Well, I'm getting into Armistead Maupin's new novel Mary Ann in Autumn (HarperCollins 2010), so I don't feel like doing a lot of writing tonight. It's been a busy day, with a run out to the Mall for some necessities that I hope will make it possible to install some more RAM and a new hard disk in the laptop, then watching Lee Chang-Dong's most recent film Poetry with a Korean friend, then a dash to a nearby restaurant, partly in hopes of making eye contact with a friendly waiter there. (No luck -- he wasn't on my table tonight, and he looked tired. After a hellish week of my own, I could sympathize.)

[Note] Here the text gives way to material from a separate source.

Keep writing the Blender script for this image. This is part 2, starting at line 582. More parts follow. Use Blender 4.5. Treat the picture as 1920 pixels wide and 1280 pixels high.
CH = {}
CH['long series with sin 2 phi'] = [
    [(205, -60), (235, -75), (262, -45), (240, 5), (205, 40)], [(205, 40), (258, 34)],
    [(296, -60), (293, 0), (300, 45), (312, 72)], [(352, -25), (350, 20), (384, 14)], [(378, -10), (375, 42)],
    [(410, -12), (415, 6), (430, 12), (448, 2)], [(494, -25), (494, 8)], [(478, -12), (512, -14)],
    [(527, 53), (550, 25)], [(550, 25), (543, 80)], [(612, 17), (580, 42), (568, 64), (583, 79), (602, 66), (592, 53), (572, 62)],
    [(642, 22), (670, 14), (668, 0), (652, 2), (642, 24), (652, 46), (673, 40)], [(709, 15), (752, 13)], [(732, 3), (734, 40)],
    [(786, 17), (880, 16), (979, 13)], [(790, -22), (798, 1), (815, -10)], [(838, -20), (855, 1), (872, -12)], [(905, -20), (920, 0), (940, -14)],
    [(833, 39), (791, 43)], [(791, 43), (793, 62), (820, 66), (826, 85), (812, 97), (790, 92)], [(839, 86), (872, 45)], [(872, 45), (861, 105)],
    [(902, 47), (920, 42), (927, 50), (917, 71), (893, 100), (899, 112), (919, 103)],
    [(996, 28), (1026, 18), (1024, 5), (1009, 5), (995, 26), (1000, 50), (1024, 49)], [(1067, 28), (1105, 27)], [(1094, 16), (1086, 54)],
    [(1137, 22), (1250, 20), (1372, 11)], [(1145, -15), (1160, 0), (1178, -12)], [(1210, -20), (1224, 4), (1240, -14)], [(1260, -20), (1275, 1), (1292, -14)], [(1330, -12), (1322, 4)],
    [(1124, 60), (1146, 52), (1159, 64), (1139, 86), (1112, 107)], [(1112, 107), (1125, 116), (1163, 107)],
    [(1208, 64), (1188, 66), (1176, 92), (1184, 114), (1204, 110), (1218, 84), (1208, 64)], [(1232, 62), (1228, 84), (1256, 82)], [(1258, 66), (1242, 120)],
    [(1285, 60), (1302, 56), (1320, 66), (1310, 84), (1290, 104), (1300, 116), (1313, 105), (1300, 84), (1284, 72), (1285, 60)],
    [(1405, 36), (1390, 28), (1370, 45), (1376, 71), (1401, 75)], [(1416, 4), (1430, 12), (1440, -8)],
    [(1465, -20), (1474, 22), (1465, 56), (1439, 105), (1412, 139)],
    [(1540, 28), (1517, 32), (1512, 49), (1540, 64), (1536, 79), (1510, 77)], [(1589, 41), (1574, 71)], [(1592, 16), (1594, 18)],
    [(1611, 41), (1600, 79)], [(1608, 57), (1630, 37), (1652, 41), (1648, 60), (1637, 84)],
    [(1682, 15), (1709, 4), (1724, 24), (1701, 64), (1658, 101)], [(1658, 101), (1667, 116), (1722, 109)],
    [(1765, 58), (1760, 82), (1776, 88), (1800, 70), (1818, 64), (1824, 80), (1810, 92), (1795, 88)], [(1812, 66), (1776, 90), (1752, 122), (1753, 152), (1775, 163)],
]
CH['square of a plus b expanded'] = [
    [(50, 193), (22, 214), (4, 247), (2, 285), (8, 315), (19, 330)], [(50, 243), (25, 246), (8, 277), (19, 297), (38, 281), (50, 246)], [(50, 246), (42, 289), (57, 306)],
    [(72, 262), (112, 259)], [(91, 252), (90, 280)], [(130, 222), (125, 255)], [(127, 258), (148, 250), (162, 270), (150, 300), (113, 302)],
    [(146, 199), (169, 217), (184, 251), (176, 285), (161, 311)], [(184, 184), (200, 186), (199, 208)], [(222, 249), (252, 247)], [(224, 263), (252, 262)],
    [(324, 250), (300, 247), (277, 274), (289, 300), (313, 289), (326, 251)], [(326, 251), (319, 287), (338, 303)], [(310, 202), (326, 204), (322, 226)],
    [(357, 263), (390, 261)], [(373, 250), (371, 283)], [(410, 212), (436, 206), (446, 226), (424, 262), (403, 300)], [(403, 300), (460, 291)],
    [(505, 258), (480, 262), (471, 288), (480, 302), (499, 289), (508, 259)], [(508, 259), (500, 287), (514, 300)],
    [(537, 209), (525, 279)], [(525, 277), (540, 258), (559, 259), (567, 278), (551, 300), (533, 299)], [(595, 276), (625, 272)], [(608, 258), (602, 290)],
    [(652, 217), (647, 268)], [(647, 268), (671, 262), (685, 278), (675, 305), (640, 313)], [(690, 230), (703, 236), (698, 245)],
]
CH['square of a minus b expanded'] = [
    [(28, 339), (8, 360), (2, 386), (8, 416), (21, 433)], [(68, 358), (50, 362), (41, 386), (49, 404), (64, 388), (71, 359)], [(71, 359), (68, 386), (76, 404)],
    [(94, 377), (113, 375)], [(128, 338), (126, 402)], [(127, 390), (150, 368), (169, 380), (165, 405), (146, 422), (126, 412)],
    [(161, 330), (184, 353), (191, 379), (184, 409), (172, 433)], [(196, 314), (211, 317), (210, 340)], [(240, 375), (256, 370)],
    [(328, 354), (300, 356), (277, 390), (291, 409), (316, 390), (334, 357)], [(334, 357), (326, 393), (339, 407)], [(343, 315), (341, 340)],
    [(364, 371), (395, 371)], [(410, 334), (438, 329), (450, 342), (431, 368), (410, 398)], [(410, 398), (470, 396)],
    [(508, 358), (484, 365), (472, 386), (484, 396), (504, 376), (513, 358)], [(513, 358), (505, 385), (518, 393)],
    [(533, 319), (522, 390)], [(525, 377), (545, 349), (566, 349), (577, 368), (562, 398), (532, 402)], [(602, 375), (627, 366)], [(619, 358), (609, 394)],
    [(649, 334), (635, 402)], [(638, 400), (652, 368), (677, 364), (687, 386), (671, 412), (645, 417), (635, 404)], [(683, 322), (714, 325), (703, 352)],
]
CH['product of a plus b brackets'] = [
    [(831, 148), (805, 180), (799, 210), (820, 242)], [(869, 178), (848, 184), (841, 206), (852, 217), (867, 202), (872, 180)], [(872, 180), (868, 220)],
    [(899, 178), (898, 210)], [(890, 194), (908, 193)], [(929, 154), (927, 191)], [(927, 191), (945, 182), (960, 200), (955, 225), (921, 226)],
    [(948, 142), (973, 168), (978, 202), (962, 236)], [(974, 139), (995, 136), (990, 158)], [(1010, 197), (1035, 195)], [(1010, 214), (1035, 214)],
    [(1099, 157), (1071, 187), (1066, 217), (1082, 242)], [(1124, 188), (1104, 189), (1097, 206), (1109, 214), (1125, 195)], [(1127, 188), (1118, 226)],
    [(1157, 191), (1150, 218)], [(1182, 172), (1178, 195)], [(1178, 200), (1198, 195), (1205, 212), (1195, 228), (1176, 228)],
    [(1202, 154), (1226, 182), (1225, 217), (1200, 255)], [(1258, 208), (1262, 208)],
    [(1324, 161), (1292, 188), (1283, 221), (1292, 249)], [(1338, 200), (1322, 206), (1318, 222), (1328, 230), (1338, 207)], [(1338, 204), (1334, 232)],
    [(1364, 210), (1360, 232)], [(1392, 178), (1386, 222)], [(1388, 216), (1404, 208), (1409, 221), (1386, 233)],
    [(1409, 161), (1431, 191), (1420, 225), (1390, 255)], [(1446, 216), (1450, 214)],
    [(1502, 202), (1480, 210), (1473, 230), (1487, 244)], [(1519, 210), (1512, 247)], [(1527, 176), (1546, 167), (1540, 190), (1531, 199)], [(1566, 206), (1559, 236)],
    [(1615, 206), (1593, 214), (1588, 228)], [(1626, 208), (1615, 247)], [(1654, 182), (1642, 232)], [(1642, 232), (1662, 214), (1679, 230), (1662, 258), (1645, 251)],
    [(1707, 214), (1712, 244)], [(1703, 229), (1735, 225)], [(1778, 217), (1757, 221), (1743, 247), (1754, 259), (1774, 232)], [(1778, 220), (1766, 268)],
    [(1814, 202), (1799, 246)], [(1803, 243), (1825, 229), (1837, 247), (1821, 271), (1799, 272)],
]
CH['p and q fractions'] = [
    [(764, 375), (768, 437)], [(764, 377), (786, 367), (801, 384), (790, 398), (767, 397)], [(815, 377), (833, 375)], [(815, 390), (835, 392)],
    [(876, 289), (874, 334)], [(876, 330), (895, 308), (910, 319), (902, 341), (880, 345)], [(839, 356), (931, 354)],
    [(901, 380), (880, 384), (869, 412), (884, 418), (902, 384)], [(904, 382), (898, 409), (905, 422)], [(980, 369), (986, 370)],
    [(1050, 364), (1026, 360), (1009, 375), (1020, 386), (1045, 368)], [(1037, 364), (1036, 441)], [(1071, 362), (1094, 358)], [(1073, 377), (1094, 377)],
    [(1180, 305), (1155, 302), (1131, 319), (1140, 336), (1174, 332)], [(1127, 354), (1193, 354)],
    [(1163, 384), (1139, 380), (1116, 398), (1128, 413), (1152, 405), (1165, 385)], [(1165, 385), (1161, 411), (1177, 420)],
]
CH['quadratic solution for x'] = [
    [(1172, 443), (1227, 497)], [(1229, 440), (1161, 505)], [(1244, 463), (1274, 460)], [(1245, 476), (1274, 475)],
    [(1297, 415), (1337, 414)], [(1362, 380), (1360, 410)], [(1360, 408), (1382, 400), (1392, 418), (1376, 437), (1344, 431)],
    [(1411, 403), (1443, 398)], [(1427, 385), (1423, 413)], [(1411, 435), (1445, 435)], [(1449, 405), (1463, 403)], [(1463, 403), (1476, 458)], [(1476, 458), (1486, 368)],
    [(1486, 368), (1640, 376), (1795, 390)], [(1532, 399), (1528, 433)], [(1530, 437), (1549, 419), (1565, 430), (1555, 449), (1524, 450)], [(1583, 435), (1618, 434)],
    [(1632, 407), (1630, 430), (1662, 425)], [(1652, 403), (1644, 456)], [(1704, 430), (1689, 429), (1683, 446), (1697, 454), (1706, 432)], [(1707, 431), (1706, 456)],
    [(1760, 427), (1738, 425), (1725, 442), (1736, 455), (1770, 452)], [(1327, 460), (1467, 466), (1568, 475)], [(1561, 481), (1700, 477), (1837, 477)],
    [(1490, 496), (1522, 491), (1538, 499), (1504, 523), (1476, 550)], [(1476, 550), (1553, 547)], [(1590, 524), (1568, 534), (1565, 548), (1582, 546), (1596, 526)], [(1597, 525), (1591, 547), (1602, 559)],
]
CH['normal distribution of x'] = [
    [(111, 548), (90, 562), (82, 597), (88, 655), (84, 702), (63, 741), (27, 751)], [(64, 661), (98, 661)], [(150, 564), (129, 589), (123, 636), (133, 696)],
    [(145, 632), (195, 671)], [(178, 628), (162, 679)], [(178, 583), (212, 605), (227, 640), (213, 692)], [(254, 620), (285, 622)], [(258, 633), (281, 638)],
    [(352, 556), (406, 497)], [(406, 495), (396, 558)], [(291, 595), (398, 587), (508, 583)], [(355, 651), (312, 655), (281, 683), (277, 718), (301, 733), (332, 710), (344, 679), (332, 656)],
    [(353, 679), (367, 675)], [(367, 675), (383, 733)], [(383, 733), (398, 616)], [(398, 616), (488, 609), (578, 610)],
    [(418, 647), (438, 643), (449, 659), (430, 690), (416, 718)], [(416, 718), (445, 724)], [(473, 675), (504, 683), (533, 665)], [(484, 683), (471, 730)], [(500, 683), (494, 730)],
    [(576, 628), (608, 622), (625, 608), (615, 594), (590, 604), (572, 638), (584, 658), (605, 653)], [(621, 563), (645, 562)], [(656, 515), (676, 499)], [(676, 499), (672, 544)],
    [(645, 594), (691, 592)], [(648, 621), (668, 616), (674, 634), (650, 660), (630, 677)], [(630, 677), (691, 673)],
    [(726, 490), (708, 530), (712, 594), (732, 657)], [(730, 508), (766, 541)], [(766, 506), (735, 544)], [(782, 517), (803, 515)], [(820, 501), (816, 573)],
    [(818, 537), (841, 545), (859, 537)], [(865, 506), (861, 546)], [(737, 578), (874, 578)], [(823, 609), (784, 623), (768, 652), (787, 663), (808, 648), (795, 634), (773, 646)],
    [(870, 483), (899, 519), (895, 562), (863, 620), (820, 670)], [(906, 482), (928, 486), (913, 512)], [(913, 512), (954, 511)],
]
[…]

But here are a couple of links. First to a Democracy Now! interview with economist Ha-Joon Chang on the G20 summit in Seoul and Obama's failure to conclude the "free trade agreement" that supposedly was all set to go during the Bush administration. (The second Bush term, I should say, since we're now in the third.) I'd thought it was odd that even the corporatist Lee Myung-bak couldn't or wouldn't give Obama what he wanted, and Chang explains a lot.
Second, this BBC article on Obama in Yokohama, warning "nations not to rely on the US for exports." Wotta yob. Of course, the US has been relying on other nations as markets for our exports since the 1800s. (Overproduction is one of the troublesome features of capitalism.) Which is not a bad thing in itself, of course, but they get to return the favor. And just today I saw a reference to Obama as an "intellectual," but maybe, as I've suspected, high political office is bad for the brain.